The proof of what I say follows. Again, from Pope Pius XII "Da musica sacra:"
This is the Mass that you pray most intimately with the priest. Most of it is on kneeling, sitting only for the Epistle and from after the Credo to the Sanctus with the remainder kneeling, though one may sit after the Ablutions. One would stand for the entrance, Gospel and Credo and Last Gospel. Whether silent or in dialogue, the Missa Lecta is sublime. As referred to, if one follows the whole Mass with the priest and even silently in one's mind reads the whole Mass in time with the priest, it is the most active or actual participation in the Holy Mass that any Catholic can undertake.30. The faithful can participate another way at the Eucharistic Sacrifice by saying prayers together or by singing hymns. The prayers and hymns must be chosen appropriately for the respective parts of the Mass, and as indicated in paragraph 14c.
31. A final method of participation, and the most perfect form, is for the congregation to make the liturgical responses to the prayers of the priest, thus holding a sort of dialogue with him, and reciting aloud the parts which properly belong to them.There are four degrees or stages of this participation:
a) First, the congregation may make the easier liturgical responses to the prayers of the priest: Amen; Et cum spiritu tuo; Deo gratias; Gloria tibi Domine; Laus tibi, Christe; Habemus ad Dominum; Dignum et justum est; Sed libera nos a malo;
b) Secondly, the congregation may also say prayers, which, according to the rubrics, are said by the server, including the Confiteor, and the triple Domine non sum dignus before the faithful receive Holy Communion;
c) Thirdly, the congregation may say aloud with the celebrant parts of the Ordinary of the Mass: Gloria in excelsis Deo; Credo; Sanctus-Benedictus; Agnus Dei;
d) Fourthly, the congregation may also recite with the priest parts of the Proper of the Mass: Introit, Gradual, Offertory, Communion. Only more advanced groups who have been well trained will be able to participate with becoming dignity in this manner.

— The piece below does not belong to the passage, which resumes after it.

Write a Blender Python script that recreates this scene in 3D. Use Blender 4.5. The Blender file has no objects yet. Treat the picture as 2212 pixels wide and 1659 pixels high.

32. Since the Pater Noster is a fitting, and ancient prayer of preparation for Communion, the entire congregation may recite this prayer in unison with the priest in low Masses; the Amen at the end is to be said by all. This is to be done only in Latin, never in the vernacular.
Eventually music was added to the Missa Lecta, particuarly on Sundays. But because of the difficulty of a full Missa Cantata with sung Gregorian propers and the priest chanting the epistle and gospel a "hybrid" developed with the singing of the Kyrie or Sanctus and Agnus Dei as an example and perhaps a hymn. While this is what many remember, this was not in keeping with the rubrics. The Rossini Propers were meant to be the answer here for some parishes.
For the next little while, we will undertake the Mass at St. Theresa as a Missa Lecta et Musicam and we will do it according to the rubrics. This is very important for anyone moving forward with the Extraordinary Form. Until Rome issues new rubrics if it even will we must look carefully at what was intended in every way we celebrate the EF.
Based on the document from Pope Pius XII, De musica sacra et sacra liturgia; let's look at what the Congregation of Rites, the predecessor of today's Congregation for Divine Worship and Discipline of the Sacraments had to say, quoted here at length on September 3, 1958 pp47, 48 of the 1959 Edition of Matters Liturgical:
"First of all, such popular religious hymns are greatly to be commended and esteemed, since they constitute a most effective means in directing the minds of the faithful to heavenly things and in imbuing the Christian life with a genuine religious spirit. Strongly to be encouraged for pious exercises, they can only be sung at liturgical functions "when this is expressly permitted.""English hymns are expressly permitted during a Low Mass, but in general expressly forbidden during a High Mass: Hymns in the vernacular are permitted at a Low Mass, on condition that their theme corresponds to the part of the Mass at which they are sung. This means that a theme of sacrifice or offering is retained at the Offertory, of thanksgiving, love of God or any similar theme at Communion time. However, the singing of vernacular hymns at a sung Mass or Missa Cantata is manifestly an abuse that can only be tolerated when backed up by a long standing custom that has lasted for over a century: They [hymns in the vernacular] are permitted at a Mass in chant only in the case of a centenary or immemorial custom, which in the judgment of the local Ordinary cannot prudently be suppressed."
Choral Preludes: Audi Begnigne Conditor & Parce Domine
Processional Hymn: LORD, Who Throughout These Forty Days
Prayers at the Foot of the Altar--kneel
Epistle--sit
Gospel--stand as priest moves to Gospel side of Altar
Homily--sit (stand for Gospel if read in vernacular)
Credo--stand (genuflect at "et incarnatus est...")
Offertory--sit
Offertory Hymn: Attende Domine
Sanctus--kneel
Communion Chant: Responsory from Ash Wednesday, Emendemus in melius
Communion Hymn: Ave Verum Corpus-chant
Second ablution--sit
Last Gospel--stand
Marian Antiphon: Ave Regina Caelorum
Recessional Hymn: Forty Days and Forty Nights
Oh, notice something? For good or ill, this is the origin of the Ordinary Form's four-hymn sandwich; and we still don' sing the Propers even though they are in the book!